Chamberlain was responsible for one of the most poignant scenes of the Civil War at the April 1865 surrender of Lee's Army of Northern Virginia at Appomattox Court House. Gen. Grant placed Chamberlain in charge of receiving the surrender of Confederate weapons and battle flags. As the conquered Confederate soldiers marched down the road to surrender their arms and colors, Chamberlain, without orders or permission, ordered his men to come to attention and "carry arms" as a show of respect. Chamberlain described what happened next:

"The gallant John B. Gordon, at the head of the marching column, outdoes us in courtesy. He was riding with downcast eyes and more than pensive look; but at this clatter of arms he raises his eyes and instantly catching the significance, wheels his horse with that superb grace of which he is master, drops the point of his sword to his stirrup, gives a command, at which the great Confederate ensign following him is dipped and his decimated brigades, as they reach our right, respond to the 'carry'. All the while on our part not a sound of trumpet or drum, not a cheer, nor a word nor motion of man, but awful stillness as if it were the passing of the dead".

Chamberlain's salute was unpopular with many in the north, but he defended his action in his memoirs, The Passing of the Armies.

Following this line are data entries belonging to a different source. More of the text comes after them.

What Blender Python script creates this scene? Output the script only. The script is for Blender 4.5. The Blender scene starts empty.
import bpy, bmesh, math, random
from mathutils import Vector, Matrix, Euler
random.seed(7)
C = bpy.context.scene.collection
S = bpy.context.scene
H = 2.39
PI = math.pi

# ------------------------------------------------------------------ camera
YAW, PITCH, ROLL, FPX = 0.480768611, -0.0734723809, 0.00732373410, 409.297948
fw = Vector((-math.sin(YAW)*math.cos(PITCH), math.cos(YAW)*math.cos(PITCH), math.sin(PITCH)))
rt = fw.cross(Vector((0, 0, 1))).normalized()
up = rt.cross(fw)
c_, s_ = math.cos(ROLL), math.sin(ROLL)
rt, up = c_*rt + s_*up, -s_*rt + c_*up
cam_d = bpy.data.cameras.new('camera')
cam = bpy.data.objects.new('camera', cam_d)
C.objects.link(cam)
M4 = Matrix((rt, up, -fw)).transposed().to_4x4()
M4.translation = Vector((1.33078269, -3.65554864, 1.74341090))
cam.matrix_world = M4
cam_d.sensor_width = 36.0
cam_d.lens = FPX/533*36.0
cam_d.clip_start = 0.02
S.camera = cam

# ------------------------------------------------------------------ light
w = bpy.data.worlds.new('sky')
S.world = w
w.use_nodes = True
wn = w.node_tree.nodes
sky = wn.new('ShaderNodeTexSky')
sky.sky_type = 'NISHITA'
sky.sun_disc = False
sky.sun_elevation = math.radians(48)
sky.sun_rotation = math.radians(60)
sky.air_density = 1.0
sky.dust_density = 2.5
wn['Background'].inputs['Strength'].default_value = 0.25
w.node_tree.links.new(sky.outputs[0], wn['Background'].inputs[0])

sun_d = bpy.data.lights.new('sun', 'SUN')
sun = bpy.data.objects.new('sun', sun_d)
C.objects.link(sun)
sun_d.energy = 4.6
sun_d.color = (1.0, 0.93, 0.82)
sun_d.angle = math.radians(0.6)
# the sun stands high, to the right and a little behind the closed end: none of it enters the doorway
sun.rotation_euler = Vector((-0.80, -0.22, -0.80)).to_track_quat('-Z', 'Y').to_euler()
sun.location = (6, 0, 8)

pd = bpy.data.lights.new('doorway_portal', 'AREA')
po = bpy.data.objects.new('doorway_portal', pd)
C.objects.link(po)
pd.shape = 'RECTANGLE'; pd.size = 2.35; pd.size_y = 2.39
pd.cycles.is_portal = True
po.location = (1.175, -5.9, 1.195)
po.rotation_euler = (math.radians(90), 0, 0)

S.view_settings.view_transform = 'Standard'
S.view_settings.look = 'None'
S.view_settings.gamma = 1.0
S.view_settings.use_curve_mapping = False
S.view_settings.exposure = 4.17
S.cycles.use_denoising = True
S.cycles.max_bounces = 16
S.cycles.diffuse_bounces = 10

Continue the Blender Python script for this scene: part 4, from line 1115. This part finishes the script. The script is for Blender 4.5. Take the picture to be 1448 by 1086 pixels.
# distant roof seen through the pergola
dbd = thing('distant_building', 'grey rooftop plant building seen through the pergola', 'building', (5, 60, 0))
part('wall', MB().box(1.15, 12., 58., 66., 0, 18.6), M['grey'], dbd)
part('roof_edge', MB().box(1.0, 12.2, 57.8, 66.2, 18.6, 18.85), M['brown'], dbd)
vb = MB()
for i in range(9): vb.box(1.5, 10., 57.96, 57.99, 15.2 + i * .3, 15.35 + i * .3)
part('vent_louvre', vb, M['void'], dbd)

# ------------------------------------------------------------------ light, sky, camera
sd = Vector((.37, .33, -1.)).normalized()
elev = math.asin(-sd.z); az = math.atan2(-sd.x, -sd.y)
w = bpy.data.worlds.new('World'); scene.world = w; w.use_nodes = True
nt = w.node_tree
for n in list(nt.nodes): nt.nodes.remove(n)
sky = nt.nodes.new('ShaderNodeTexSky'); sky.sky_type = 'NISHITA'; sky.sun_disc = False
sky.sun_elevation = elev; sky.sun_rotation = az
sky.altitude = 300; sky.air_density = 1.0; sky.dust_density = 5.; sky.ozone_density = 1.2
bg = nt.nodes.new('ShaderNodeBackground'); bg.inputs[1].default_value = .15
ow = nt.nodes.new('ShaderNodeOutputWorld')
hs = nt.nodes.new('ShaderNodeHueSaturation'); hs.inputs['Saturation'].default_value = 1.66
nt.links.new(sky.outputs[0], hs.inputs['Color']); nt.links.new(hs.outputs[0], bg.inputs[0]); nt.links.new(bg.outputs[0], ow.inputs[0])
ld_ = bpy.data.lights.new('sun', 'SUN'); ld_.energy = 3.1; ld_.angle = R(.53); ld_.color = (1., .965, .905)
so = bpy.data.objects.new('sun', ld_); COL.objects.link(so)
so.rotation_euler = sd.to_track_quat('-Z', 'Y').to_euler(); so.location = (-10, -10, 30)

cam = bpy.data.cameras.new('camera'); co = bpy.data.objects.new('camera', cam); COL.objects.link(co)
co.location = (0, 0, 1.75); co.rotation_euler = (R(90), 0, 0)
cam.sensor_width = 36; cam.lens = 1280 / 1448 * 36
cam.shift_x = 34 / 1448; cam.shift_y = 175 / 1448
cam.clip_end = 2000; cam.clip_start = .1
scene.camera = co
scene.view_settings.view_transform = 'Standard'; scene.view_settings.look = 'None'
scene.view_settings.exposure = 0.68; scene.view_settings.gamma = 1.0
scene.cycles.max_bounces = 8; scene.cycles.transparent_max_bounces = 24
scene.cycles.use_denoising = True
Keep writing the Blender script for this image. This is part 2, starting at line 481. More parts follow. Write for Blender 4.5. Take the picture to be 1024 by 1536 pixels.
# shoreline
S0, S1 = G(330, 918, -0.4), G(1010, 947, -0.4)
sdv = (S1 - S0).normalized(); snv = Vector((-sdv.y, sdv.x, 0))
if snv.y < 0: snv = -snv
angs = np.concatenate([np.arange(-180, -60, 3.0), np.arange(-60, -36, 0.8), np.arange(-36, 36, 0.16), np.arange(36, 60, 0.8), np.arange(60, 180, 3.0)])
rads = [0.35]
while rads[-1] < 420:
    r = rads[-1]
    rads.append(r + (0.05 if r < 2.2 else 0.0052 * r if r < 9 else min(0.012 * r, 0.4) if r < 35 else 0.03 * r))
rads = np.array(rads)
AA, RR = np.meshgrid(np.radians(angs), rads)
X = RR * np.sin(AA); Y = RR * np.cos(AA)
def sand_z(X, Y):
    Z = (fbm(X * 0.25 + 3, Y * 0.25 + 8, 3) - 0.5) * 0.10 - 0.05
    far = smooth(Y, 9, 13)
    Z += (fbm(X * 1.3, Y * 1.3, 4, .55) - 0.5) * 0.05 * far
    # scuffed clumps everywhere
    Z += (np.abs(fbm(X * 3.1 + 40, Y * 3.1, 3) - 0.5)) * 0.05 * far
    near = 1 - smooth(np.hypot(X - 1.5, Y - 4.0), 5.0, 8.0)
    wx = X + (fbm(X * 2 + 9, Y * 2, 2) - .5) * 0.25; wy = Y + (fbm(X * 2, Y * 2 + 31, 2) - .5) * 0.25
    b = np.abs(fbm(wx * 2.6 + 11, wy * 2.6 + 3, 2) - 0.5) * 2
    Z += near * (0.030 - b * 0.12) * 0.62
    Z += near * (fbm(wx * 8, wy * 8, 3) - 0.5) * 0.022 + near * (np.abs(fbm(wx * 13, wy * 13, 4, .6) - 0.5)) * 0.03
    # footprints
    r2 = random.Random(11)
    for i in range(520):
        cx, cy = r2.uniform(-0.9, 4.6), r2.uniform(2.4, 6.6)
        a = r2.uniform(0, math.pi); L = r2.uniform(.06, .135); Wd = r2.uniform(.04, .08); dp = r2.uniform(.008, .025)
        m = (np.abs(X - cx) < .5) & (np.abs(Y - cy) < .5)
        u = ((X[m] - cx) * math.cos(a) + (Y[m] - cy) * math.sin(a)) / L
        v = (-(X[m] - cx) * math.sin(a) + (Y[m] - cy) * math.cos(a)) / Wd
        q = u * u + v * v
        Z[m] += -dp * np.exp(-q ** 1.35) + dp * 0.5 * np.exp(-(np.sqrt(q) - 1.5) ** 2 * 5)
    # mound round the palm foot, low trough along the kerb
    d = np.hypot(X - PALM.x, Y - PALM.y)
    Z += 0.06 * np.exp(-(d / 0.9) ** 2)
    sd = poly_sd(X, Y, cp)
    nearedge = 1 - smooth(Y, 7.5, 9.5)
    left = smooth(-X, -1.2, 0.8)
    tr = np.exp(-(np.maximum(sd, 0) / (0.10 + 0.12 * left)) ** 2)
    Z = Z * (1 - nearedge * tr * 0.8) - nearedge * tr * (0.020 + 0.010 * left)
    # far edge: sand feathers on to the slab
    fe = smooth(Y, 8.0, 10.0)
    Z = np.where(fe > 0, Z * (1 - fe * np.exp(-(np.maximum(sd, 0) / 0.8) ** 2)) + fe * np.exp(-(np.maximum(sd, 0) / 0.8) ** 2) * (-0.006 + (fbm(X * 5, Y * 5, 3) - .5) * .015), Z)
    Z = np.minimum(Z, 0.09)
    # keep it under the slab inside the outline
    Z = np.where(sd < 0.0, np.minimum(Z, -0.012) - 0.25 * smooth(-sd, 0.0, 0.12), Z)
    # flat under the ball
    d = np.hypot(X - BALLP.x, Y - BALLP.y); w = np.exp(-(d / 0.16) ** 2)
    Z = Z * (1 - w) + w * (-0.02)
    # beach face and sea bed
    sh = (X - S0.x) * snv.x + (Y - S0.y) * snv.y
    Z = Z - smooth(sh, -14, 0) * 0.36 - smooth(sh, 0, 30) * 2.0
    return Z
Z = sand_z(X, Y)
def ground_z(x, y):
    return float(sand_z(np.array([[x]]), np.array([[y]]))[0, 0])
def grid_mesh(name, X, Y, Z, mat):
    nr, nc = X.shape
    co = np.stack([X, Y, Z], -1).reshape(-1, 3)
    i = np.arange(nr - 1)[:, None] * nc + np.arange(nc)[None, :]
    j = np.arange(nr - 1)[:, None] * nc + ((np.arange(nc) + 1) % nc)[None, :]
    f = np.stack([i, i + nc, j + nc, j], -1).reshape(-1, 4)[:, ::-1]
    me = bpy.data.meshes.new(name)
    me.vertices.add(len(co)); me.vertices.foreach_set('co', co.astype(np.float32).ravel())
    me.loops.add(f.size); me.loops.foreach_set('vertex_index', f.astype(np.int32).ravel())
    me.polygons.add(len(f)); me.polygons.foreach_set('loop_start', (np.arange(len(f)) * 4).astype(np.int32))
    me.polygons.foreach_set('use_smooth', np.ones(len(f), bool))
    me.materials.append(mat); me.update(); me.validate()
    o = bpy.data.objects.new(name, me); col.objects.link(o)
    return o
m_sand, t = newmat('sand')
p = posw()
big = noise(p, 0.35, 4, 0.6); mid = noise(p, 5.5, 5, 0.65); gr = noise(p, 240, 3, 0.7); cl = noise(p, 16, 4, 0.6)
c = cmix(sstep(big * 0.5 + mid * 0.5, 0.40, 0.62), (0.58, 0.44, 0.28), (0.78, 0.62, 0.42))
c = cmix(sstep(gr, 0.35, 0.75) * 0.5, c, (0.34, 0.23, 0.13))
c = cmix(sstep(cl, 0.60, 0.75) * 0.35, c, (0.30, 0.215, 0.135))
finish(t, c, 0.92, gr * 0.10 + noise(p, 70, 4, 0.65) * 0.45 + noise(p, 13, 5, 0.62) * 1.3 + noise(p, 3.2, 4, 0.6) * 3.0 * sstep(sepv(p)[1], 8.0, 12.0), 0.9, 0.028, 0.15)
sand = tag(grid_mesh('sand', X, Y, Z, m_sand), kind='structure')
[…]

Many years later, Gordon, in his own memoirs, called Chamberlain "one of the knightliest soldiers of the Federal Army."

Post-war career

Chamberlain left the army soon after the war ended, going back to his home state of Maine, and was elected and served as Governor of Maine for four terms. After leaving political office, he returned to Bowdoin College. In 1871, he was appointed president of Bowdoin and remained in that position until 1883, when he was forced to resign due to ill health from his war wounds.

To the end of his life, Chamberlain was active in the Grand Army of the Republic and made many return visits to Gettysburg, giving speeches at soldiers' reunions. He served as Surveyor of the Port of Portland, Maine, a Federal appointment, and engaged in business activities, including real estate dealings in Florida. Chamberlain also wrote several books about Maine, education, and his Civil War memoir, The Passing of the Armies.

In 1893 Chamberlain was awarded the Medal of Honor for his actions at Gettysburg. The citation commends him for his: "Daring heroism and great tenacity in holding his position on the Little Round Top against repeated assaults, and carrying the advance position on the Great Round Top".

Joshua Lawrence Chamberlain died of his lingering wartime wounds in 1914 at Portland, Maine, and is buried in Pine Grove Cemetery, Brunswick, Maine.